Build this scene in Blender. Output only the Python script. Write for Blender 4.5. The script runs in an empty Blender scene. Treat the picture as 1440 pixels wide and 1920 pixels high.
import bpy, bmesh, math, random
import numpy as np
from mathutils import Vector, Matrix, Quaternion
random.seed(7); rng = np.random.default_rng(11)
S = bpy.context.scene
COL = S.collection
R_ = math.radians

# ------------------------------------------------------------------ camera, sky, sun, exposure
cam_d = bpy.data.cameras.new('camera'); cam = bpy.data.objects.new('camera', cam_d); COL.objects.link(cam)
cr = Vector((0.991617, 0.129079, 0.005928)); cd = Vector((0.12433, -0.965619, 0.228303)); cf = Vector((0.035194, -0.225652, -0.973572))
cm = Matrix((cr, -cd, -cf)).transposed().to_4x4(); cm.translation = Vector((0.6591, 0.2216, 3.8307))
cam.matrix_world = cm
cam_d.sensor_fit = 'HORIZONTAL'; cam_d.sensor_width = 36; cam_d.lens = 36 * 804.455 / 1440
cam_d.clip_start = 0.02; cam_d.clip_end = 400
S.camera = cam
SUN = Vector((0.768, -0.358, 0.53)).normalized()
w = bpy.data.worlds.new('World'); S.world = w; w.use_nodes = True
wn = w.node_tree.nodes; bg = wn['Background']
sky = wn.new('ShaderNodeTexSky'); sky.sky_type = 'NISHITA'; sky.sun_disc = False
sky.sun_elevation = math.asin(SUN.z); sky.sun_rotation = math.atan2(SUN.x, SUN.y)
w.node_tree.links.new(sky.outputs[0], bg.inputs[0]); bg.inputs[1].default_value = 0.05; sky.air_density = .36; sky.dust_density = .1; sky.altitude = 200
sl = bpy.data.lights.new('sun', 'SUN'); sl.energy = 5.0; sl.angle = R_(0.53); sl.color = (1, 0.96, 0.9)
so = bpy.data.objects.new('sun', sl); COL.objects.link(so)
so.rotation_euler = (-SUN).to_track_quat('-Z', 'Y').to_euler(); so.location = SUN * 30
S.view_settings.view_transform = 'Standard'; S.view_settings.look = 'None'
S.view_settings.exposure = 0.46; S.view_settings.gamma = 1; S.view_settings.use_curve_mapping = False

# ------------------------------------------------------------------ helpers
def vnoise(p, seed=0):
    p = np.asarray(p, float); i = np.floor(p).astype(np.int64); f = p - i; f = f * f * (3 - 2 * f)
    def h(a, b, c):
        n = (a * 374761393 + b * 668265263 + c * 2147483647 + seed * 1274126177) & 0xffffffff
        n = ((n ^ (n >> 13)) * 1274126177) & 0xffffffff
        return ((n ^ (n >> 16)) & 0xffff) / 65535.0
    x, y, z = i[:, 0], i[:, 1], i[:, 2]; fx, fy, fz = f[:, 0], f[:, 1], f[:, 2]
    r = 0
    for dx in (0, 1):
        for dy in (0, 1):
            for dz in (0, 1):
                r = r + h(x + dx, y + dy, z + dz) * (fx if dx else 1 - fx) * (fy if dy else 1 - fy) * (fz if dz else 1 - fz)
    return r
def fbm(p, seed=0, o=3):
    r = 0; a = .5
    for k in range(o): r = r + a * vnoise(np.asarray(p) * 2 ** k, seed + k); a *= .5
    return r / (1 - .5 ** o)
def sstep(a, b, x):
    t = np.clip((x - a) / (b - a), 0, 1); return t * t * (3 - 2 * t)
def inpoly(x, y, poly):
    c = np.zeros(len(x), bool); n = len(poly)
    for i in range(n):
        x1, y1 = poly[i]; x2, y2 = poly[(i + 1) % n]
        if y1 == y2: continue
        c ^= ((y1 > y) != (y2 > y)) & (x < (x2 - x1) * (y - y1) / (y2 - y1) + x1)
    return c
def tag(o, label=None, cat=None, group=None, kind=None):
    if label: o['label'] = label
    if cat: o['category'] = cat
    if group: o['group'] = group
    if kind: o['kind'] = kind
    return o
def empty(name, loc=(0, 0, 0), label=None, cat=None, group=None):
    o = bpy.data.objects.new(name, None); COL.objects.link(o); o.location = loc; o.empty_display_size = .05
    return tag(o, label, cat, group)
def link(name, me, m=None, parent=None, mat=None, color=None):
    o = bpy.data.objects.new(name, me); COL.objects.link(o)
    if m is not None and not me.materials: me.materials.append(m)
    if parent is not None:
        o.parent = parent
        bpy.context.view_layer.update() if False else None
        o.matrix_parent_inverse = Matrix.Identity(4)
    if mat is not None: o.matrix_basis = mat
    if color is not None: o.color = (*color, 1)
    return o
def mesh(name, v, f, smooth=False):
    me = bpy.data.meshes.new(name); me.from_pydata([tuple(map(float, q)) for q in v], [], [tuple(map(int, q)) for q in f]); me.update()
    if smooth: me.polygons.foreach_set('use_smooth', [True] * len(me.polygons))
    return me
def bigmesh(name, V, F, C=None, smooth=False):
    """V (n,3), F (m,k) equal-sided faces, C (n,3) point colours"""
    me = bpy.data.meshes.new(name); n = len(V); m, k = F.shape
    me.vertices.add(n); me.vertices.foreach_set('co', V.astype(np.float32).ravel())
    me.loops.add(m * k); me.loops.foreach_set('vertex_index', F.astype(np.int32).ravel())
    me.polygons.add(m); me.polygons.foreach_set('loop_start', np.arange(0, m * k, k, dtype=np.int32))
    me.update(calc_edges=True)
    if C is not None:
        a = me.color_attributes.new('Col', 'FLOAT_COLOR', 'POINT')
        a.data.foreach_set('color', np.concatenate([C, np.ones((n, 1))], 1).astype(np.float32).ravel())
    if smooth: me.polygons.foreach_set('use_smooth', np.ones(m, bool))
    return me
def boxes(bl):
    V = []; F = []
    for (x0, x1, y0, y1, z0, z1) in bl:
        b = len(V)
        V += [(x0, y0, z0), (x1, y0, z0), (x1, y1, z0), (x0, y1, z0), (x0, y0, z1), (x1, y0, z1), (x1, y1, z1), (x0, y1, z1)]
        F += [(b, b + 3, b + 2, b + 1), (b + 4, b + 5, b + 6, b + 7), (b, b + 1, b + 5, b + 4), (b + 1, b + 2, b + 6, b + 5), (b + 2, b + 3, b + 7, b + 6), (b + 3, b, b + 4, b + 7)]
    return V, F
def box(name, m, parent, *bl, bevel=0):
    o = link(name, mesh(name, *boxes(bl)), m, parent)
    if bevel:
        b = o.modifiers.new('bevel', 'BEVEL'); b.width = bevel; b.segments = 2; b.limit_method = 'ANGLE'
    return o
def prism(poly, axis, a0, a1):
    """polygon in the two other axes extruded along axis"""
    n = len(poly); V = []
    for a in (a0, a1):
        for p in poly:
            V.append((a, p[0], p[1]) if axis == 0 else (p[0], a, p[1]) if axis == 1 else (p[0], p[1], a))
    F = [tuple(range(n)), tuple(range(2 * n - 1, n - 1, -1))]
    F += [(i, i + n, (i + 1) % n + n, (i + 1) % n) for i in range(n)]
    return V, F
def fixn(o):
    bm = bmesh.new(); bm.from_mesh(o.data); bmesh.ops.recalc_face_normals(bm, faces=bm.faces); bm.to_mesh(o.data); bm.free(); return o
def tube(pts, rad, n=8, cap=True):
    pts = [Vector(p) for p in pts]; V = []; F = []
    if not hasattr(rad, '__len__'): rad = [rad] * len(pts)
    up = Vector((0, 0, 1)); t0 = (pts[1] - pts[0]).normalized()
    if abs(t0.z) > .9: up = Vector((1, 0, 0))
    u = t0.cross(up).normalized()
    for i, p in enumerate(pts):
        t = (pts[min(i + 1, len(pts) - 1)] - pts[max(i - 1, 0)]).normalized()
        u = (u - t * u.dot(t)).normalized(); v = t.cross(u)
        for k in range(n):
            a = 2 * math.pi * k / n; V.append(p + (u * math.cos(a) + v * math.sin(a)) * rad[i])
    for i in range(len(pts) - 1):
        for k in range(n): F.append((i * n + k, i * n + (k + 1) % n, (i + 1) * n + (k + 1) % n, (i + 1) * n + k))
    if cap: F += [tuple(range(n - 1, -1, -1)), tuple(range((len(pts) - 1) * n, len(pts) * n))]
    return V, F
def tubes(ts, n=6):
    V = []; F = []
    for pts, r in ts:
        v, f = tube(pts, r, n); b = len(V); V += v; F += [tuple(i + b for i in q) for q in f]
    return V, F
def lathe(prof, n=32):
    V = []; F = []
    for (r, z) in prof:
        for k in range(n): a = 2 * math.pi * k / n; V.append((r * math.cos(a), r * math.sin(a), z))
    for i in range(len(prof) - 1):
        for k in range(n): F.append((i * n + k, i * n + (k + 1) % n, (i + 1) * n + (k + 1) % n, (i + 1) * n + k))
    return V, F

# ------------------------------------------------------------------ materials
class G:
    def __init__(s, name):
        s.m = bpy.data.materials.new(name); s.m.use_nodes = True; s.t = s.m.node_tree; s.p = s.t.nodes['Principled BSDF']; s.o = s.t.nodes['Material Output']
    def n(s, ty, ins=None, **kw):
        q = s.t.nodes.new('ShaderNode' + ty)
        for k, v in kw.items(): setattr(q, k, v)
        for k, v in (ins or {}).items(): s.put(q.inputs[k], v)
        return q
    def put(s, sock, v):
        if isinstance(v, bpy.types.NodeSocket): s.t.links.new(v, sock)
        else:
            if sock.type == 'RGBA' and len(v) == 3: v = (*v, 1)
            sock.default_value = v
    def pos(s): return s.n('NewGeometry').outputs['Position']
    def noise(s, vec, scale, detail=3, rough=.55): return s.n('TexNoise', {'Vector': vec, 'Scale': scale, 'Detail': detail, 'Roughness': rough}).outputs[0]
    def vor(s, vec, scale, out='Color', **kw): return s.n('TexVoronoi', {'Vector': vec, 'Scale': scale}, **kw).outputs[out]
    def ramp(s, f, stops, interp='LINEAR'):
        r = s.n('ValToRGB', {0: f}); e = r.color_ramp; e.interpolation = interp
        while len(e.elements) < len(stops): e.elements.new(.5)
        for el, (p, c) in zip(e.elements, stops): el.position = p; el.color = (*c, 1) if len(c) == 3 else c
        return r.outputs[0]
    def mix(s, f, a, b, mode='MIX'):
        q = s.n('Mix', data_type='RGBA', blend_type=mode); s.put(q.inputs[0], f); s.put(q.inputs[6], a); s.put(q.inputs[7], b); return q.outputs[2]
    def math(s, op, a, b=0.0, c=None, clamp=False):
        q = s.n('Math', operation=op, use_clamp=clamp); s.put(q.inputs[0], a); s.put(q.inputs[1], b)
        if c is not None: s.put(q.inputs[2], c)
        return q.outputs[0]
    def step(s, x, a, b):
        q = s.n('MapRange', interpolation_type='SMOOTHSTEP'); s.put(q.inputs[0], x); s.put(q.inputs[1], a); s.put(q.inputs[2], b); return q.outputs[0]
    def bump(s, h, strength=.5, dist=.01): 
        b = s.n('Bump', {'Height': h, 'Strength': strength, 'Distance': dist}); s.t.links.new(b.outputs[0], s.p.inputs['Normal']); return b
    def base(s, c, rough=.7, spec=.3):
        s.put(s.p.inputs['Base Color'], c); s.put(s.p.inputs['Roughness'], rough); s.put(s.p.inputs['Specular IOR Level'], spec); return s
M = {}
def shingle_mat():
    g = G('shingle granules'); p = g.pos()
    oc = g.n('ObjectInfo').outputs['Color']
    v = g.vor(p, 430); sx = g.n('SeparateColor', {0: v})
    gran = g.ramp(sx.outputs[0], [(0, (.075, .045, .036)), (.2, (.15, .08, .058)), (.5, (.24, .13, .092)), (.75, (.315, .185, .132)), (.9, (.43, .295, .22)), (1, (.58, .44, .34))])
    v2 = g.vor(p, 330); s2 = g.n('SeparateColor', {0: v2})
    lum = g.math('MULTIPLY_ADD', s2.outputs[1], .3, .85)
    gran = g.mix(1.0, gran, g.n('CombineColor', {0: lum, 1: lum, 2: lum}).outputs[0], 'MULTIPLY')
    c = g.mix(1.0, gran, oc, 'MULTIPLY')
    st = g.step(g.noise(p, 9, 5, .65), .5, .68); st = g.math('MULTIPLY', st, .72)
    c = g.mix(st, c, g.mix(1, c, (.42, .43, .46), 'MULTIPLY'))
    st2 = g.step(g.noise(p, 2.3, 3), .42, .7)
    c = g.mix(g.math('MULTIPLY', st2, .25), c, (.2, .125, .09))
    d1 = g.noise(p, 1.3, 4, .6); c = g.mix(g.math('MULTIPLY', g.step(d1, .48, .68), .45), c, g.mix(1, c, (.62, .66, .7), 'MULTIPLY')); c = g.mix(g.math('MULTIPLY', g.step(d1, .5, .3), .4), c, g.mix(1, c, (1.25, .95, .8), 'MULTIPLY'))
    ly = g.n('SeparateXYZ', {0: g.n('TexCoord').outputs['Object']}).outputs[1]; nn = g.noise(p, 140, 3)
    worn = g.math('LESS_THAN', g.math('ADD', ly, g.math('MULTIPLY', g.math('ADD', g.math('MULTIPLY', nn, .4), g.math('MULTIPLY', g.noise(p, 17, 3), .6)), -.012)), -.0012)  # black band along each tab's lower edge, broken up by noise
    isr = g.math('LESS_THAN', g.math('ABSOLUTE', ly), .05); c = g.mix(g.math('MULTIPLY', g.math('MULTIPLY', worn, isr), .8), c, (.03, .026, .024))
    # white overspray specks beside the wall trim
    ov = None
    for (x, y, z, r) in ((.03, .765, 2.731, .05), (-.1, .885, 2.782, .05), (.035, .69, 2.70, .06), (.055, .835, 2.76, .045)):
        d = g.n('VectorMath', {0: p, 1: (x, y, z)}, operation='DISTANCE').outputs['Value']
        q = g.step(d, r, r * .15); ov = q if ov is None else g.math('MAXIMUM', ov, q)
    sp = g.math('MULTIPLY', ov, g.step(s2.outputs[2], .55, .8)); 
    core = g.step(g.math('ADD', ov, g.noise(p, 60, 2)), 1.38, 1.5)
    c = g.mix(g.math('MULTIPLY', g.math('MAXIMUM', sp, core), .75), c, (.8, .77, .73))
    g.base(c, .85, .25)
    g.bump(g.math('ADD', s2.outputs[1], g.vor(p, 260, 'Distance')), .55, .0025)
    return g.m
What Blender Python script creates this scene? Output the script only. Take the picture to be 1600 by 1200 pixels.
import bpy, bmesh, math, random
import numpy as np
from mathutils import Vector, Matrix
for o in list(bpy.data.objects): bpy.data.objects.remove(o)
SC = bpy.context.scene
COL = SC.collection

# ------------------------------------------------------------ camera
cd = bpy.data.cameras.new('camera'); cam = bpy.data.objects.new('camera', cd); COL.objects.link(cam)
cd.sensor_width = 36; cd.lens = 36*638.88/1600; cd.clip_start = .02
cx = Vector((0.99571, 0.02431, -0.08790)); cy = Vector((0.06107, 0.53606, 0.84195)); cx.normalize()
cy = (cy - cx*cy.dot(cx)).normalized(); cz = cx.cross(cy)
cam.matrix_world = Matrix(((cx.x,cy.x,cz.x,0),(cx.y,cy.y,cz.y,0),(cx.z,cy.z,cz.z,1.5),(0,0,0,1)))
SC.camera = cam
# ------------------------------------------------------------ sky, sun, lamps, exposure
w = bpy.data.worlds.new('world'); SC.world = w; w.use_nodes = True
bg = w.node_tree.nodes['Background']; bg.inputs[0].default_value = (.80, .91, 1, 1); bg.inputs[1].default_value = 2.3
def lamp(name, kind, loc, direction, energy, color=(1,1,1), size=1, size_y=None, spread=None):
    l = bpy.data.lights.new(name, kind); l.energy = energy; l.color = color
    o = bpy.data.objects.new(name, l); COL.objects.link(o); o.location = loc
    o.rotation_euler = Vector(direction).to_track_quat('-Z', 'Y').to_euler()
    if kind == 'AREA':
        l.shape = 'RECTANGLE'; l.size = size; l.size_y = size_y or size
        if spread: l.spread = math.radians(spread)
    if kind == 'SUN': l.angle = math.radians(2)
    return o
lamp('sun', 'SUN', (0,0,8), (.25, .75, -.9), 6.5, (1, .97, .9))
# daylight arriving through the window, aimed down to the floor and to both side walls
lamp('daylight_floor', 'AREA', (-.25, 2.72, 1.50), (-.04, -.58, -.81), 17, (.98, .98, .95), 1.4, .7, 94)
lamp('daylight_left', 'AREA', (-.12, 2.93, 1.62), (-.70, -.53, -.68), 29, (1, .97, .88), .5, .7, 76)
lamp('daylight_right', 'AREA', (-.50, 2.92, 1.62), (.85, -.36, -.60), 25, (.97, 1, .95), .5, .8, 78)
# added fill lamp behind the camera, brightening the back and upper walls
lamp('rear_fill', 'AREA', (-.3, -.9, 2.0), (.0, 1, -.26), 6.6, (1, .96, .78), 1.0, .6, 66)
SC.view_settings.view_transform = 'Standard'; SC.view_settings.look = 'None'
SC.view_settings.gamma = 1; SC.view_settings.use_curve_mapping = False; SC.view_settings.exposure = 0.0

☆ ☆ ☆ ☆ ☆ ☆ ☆

YOUR GOAL: All lines in the listing above from the line containing "What Blender Python" to the line containing "COL = SC.collection", inclusive, should be retyped exactly; no other lines should appear.

ANSWER FOR THIS EXERCISE:
What Blender Python script creates this scene? Output the script only. Take the picture to be 1600 by 1200 pixels.
import bpy, bmesh, math, random
import numpy as np
from mathutils import Vector, Matrix
for o in list(bpy.data.objects): bpy.data.objects.remove(o)
SC = bpy.context.scene
COL = SC.collection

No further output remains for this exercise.